• [GOAL OF THE EXERCISE] Produce word for word the lines of the data below running from the one that has "What Blender Python" to the one that has "SC.camera = cam", inclusive, and no others.

• [DATA FOR THE TASK]

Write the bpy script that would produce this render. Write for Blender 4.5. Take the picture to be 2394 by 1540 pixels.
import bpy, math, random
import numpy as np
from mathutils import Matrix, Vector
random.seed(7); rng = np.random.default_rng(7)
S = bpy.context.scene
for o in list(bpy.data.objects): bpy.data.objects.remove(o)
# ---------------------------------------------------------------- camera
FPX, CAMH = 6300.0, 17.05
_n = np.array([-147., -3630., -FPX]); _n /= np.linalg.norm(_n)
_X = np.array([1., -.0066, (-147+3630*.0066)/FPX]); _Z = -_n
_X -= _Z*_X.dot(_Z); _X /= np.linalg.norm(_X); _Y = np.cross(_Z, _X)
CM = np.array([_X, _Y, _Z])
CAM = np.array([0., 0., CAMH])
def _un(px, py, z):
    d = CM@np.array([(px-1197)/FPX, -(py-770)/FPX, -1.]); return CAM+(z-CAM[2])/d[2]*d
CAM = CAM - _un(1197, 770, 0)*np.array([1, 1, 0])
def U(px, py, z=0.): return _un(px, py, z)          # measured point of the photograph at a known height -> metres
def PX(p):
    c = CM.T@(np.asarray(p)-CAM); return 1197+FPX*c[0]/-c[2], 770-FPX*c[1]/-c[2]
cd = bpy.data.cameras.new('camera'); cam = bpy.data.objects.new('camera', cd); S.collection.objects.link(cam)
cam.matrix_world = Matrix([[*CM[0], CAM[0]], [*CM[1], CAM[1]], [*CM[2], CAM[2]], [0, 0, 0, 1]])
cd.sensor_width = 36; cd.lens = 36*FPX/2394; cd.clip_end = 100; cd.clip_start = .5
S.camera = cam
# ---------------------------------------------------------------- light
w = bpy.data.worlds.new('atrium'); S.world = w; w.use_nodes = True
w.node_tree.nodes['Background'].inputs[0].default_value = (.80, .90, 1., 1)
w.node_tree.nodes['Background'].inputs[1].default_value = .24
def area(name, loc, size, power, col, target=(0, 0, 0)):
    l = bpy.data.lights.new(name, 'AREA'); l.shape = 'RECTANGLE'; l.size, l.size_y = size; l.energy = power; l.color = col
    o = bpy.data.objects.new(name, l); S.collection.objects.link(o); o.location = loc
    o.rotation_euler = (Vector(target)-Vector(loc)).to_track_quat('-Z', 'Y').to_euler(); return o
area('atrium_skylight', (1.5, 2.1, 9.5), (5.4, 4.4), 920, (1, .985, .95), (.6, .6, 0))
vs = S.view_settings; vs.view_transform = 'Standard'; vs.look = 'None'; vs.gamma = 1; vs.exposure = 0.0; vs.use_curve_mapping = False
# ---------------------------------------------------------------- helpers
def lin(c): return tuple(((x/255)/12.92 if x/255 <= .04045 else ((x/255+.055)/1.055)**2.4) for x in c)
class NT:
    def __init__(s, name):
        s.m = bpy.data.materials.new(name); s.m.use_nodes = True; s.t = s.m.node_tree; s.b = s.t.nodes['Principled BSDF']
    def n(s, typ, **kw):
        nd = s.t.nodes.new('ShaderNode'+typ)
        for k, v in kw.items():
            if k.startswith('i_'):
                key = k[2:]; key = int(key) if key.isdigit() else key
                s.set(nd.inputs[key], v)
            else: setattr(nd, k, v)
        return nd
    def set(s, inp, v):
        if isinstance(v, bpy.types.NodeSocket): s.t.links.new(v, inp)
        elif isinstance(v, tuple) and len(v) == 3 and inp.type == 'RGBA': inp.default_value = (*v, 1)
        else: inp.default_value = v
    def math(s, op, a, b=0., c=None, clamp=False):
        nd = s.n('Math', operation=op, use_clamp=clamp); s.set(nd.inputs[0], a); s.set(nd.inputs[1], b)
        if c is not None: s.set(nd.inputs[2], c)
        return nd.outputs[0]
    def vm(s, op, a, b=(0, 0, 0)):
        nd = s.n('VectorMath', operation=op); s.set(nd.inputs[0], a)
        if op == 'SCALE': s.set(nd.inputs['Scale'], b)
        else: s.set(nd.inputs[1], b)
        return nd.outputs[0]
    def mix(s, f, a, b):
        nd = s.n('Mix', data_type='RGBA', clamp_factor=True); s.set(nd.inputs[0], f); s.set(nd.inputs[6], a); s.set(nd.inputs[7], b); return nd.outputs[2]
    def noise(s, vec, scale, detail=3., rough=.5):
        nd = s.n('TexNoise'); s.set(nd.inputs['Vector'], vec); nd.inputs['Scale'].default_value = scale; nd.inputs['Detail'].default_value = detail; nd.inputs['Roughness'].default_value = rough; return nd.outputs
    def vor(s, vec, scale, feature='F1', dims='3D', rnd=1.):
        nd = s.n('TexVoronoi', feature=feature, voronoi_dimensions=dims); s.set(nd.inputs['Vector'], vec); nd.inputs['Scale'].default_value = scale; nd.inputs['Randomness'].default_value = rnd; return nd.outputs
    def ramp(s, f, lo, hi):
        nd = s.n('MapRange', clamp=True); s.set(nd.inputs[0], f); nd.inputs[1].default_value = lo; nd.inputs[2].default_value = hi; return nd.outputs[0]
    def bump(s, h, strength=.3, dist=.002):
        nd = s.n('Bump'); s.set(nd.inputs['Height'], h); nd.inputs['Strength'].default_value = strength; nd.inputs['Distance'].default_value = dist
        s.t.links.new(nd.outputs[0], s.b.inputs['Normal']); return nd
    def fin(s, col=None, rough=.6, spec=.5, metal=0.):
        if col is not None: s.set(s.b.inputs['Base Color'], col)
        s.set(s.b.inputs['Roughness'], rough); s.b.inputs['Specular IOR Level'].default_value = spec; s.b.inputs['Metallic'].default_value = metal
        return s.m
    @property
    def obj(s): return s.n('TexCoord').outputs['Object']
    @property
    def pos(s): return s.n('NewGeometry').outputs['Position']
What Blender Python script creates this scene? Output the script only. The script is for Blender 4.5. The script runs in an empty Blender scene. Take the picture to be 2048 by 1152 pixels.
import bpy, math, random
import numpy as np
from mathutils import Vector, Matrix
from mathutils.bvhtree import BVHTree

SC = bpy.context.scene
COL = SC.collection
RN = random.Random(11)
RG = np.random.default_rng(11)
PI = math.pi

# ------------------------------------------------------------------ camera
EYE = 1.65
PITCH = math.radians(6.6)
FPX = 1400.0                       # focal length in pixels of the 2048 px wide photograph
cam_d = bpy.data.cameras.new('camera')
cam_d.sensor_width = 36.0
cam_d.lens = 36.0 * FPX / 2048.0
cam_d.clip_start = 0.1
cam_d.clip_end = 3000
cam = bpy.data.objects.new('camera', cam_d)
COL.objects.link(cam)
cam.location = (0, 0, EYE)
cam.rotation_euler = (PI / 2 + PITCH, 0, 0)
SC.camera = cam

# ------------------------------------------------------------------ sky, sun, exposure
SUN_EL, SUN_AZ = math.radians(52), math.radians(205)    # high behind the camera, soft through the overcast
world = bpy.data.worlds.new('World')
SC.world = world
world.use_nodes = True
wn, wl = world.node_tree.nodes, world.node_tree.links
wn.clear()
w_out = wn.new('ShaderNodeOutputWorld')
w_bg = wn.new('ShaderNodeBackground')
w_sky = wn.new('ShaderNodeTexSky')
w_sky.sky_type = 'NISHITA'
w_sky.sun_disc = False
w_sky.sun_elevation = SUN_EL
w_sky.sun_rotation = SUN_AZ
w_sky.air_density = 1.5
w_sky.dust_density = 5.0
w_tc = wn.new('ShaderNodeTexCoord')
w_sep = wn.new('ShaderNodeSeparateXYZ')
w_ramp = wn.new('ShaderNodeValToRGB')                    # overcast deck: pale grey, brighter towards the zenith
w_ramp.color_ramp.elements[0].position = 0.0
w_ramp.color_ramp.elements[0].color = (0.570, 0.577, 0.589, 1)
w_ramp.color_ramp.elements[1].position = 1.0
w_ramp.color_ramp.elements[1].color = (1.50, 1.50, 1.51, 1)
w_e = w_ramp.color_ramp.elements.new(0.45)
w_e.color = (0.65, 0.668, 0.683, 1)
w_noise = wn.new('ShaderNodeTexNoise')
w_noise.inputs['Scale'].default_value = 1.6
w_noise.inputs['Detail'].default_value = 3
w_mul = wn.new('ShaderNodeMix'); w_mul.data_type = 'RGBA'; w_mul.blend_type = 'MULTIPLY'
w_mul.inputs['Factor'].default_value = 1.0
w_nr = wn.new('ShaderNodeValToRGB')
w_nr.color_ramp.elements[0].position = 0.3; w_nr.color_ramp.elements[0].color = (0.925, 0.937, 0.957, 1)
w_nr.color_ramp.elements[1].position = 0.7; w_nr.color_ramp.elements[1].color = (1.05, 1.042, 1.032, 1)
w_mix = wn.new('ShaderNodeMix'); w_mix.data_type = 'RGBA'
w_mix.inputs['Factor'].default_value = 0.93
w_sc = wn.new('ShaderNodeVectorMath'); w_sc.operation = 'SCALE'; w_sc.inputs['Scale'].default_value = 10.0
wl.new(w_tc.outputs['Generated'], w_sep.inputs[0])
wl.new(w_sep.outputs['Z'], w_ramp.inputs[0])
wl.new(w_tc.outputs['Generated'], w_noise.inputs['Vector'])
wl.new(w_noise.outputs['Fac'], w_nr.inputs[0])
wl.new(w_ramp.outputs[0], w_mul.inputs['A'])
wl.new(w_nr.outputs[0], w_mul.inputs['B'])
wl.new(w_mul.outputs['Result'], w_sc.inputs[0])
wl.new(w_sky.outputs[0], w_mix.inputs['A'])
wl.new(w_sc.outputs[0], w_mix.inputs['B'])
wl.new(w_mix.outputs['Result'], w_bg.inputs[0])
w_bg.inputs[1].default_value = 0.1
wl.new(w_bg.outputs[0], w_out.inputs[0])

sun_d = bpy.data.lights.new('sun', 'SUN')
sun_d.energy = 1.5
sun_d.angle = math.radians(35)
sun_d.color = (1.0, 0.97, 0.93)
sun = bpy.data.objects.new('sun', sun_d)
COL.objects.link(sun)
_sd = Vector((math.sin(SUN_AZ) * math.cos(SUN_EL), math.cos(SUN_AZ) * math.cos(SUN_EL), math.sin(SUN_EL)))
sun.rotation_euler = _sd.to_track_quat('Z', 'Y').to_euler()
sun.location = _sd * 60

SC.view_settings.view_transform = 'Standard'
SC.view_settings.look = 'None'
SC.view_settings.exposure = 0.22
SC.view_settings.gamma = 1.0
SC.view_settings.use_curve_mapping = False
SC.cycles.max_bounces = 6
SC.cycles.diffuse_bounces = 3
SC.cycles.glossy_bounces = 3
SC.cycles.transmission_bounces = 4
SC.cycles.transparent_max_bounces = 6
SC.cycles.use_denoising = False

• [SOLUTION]
What Blender Python script creates this scene? Output the script only. The script is for Blender 4.5. The script runs in an empty Blender scene. Take the picture to be 2048 by 1152 pixels.
import bpy, math, random
import numpy as np
from mathutils import Vector, Matrix
from mathutils.bvhtree import BVHTree

SC = bpy.context.scene
COL = SC.collection
RN = random.Random(11)
RG = np.random.default_rng(11)
PI = math.pi

# ------------------------------------------------------------------ camera
EYE = 1.65
PITCH = math.radians(6.6)
FPX = 1400.0                       # focal length in pixels of the 2048 px wide photograph
cam_d = bpy.data.cameras.new('camera')
cam_d.sensor_width = 36.0
cam_d.lens = 36.0 * FPX / 2048.0
cam_d.clip_start = 0.1
cam_d.clip_end = 3000
cam = bpy.data.objects.new('camera', cam_d)
COL.objects.link(cam)
cam.location = (0, 0, EYE)
cam.rotation_euler = (PI / 2 + PITCH, 0, 0)
SC.camera = cam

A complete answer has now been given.